Filter the entries below, keeping only lines with the word "renderer".

--- Provided records ---

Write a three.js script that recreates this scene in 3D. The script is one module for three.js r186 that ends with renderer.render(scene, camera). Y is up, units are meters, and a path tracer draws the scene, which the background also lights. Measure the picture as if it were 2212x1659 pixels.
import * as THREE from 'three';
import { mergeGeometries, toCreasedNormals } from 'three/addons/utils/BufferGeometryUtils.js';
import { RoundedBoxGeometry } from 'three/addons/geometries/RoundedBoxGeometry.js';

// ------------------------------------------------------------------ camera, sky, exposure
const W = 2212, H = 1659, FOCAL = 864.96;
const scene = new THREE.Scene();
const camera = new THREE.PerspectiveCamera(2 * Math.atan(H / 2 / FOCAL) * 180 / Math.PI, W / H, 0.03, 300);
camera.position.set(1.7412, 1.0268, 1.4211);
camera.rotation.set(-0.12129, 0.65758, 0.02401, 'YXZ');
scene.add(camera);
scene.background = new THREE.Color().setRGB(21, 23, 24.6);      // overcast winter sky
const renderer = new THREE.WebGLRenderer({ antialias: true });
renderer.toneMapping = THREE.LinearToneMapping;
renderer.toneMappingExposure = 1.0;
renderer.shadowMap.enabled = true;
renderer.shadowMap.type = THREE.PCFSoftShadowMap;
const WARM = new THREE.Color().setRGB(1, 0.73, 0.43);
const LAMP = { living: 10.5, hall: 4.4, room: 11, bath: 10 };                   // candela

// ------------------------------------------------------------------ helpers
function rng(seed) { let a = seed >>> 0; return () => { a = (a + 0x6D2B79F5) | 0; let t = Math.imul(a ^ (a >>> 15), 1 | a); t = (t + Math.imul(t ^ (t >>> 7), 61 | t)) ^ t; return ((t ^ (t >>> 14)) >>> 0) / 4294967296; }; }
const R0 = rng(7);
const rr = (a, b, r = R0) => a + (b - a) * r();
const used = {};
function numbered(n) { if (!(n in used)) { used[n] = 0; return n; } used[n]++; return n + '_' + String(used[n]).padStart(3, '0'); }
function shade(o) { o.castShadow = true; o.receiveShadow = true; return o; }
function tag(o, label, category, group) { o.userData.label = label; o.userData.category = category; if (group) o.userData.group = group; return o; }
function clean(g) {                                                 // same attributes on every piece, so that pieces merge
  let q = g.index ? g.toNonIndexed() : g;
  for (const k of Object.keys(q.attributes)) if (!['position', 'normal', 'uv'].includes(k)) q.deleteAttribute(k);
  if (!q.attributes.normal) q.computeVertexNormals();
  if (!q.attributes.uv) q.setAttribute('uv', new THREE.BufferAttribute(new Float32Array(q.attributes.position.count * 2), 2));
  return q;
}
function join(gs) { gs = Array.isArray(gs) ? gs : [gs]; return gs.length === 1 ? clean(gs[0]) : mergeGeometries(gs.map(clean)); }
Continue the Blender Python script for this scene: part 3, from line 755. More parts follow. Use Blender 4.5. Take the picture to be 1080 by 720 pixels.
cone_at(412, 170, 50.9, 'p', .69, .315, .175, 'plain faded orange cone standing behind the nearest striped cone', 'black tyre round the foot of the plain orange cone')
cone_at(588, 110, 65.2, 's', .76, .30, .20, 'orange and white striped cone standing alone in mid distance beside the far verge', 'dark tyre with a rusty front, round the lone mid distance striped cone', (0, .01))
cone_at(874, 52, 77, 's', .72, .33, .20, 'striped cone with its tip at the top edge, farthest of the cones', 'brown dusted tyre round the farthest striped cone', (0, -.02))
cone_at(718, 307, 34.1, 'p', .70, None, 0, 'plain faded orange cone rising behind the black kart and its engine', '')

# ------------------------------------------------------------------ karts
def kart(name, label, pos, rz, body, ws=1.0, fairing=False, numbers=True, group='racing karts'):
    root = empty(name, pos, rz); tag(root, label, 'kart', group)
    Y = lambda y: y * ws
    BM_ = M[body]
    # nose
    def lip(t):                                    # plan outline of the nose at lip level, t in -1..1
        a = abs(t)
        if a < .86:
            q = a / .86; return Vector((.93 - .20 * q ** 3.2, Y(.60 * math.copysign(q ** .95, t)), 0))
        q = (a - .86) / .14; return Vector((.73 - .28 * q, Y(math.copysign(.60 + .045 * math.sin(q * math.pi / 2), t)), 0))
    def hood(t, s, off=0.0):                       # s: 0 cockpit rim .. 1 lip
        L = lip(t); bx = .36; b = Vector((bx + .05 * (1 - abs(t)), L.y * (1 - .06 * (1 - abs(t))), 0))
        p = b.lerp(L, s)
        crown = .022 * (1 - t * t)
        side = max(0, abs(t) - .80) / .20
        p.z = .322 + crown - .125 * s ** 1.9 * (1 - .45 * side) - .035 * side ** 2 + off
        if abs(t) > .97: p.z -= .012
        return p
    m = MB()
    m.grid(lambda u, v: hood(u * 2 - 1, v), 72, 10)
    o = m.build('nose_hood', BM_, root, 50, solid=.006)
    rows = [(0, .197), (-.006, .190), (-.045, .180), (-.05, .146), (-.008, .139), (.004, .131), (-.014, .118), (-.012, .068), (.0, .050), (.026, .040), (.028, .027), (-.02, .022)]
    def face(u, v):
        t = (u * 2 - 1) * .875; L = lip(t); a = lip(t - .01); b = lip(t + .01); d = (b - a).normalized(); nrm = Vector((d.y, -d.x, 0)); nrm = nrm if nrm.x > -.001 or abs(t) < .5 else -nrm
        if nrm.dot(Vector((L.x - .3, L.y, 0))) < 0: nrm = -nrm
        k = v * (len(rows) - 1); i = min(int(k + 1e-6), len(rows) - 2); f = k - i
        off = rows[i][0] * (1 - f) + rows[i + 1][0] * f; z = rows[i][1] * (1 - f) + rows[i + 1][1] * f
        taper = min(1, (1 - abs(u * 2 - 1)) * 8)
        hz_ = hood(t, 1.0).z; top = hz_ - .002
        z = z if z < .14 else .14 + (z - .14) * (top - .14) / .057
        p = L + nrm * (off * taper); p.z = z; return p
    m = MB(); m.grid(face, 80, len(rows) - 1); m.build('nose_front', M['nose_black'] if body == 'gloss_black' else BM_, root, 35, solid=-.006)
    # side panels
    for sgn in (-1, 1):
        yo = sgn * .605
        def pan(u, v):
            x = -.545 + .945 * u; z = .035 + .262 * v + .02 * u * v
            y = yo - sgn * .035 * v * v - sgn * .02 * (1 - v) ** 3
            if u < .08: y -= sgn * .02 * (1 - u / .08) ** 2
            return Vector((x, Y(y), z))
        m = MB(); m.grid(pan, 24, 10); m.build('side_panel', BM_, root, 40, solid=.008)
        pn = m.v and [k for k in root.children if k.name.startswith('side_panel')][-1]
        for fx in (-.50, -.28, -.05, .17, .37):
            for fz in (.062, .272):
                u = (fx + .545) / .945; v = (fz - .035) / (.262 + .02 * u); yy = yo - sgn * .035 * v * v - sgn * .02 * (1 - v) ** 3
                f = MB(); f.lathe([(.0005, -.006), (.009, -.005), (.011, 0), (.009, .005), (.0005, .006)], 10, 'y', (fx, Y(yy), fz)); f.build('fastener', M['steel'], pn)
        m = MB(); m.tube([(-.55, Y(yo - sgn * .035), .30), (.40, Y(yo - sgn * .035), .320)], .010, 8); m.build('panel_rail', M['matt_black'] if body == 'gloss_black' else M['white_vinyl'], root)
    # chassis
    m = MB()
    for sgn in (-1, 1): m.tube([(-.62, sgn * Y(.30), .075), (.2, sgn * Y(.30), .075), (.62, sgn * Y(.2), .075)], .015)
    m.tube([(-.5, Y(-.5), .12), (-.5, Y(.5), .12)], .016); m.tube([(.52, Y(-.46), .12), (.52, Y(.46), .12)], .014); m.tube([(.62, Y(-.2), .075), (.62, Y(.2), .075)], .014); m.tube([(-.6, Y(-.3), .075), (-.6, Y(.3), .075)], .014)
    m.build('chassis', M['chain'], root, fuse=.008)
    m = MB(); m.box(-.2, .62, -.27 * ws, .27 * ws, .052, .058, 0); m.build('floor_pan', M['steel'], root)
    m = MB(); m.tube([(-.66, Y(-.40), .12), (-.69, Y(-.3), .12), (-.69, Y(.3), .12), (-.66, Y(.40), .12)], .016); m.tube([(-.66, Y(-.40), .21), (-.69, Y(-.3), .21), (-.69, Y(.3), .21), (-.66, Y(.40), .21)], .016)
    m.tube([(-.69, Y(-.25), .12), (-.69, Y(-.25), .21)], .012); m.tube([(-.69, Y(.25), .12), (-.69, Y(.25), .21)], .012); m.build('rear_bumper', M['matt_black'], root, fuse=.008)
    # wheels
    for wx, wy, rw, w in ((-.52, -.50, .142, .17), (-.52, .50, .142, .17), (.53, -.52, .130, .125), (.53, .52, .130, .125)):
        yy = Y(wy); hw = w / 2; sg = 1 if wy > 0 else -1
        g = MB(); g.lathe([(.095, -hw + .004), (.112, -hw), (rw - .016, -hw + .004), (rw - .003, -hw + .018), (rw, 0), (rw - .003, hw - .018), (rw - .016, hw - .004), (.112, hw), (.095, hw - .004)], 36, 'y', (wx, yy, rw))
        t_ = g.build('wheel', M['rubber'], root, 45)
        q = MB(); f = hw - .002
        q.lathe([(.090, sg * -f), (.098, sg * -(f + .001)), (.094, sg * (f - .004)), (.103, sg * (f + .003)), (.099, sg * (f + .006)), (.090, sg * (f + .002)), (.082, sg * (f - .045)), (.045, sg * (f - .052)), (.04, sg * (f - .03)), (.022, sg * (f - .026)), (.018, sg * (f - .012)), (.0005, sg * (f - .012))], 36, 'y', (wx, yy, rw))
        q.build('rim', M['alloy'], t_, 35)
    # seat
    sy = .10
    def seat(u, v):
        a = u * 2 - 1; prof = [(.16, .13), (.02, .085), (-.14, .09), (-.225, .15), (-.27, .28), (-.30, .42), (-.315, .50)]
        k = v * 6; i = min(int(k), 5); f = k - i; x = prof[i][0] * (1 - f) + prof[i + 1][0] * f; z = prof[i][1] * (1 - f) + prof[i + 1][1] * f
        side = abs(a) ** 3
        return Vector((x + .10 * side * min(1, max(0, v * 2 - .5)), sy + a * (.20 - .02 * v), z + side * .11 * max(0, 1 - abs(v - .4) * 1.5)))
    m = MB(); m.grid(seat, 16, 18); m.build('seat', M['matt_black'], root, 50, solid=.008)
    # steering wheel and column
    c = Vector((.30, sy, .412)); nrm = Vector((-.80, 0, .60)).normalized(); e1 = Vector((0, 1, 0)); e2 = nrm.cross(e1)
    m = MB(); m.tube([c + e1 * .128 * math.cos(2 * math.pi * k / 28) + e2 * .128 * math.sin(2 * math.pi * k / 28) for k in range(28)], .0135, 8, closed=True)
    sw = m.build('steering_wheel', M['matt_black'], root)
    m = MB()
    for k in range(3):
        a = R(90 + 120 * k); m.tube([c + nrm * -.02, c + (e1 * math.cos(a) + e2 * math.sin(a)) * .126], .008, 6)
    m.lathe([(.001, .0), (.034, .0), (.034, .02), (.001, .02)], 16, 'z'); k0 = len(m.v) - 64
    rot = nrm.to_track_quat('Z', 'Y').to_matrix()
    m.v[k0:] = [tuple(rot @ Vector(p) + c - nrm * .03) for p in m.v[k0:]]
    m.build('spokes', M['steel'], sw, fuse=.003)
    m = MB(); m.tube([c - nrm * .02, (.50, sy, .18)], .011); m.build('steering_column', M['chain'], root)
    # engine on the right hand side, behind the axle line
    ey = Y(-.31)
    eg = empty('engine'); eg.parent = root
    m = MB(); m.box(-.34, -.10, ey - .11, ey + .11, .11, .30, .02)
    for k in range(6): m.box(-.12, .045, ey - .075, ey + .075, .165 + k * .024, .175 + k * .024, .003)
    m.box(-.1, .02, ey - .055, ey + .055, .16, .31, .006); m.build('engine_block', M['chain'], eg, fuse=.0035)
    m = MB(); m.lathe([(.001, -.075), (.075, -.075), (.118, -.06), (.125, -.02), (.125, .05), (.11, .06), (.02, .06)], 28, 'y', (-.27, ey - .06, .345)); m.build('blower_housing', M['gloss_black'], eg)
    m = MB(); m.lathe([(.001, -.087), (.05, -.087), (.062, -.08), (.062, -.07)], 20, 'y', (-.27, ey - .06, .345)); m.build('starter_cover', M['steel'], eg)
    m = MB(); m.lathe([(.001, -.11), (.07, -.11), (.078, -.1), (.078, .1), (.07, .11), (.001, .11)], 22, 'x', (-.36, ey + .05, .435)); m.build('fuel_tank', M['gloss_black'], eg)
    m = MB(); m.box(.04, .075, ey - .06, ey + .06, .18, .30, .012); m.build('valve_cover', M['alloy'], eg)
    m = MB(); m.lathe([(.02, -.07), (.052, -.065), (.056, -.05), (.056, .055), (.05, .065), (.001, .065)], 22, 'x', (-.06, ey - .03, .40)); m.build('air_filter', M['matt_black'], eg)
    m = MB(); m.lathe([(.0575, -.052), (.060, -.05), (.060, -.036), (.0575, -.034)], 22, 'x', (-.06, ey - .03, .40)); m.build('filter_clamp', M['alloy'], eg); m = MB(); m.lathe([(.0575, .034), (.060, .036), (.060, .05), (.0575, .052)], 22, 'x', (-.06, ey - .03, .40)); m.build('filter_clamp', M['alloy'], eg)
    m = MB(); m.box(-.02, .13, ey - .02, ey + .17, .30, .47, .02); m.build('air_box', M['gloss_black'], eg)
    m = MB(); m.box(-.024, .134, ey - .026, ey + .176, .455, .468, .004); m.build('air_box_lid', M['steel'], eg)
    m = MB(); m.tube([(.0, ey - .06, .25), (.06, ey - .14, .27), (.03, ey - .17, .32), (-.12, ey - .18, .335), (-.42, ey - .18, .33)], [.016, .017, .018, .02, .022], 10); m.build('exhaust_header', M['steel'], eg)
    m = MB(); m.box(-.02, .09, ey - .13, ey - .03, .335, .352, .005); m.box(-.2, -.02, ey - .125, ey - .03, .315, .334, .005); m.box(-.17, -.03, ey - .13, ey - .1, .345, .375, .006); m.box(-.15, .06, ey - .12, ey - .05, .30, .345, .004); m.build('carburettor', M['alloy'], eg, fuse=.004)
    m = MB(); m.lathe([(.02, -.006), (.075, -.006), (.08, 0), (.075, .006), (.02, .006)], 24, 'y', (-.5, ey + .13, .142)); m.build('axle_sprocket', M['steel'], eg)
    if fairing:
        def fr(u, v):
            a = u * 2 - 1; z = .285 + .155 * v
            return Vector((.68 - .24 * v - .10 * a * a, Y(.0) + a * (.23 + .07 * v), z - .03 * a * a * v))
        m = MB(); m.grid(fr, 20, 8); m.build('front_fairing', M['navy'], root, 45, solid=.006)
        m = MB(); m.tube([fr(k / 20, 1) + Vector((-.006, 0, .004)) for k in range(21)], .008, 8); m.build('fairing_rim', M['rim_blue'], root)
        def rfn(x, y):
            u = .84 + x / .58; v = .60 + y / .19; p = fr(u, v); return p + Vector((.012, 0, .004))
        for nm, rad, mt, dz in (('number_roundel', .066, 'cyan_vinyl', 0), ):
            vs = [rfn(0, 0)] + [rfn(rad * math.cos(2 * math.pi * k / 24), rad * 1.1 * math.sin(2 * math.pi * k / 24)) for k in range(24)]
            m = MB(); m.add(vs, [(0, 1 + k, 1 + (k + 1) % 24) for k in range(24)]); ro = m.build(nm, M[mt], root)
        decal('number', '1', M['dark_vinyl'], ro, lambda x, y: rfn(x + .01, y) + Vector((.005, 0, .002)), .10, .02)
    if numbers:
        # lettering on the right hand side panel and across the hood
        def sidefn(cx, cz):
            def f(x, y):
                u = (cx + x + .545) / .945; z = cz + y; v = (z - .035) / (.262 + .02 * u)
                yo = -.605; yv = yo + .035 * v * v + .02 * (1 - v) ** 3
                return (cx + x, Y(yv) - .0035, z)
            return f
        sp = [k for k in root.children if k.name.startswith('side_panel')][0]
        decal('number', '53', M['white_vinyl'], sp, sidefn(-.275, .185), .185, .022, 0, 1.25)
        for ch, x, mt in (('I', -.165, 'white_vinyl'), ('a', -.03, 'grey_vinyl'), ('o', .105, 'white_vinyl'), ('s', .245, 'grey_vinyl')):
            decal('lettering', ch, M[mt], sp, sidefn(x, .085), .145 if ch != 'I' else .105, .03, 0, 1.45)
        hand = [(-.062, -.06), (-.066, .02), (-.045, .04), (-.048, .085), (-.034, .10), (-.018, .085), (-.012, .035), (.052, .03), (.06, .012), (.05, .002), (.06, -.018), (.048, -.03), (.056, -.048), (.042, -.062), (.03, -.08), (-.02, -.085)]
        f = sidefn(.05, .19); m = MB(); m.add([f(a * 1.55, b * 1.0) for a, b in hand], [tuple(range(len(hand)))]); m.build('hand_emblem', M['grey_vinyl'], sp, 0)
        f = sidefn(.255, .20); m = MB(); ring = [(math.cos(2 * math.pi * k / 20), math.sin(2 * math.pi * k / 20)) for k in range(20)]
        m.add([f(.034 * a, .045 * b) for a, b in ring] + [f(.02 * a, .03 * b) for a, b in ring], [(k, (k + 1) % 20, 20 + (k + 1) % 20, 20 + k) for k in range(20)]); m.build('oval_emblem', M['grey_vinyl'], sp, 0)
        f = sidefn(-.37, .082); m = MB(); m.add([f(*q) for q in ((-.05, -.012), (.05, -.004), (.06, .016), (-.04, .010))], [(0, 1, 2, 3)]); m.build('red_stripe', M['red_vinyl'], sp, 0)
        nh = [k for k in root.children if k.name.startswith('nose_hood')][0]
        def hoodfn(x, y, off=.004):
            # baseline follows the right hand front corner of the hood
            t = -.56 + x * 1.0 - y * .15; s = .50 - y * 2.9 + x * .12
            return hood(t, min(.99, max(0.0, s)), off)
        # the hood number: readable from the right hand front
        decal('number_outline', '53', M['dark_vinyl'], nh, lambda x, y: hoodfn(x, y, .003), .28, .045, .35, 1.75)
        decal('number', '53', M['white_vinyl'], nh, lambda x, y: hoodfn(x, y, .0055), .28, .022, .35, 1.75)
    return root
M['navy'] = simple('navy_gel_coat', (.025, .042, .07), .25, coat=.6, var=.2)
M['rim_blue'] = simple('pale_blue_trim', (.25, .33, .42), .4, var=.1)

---

**Worked solution:**
Write a three.js script that recreates this scene in 3D. The script is one module for three.js r186 that ends with renderer.render(scene, camera). Y is up, units are meters, and a path tracer draws the scene, which the background also lights. Measure the picture as if it were 2212x1659 pixels.
const renderer = new THREE.WebGLRenderer({ antialias: true });
renderer.toneMapping = THREE.LinearToneMapping;
renderer.toneMappingExposure = 1.0;
renderer.shadowMap.enabled = true;
renderer.shadowMap.type = THREE.PCFSoftShadowMap;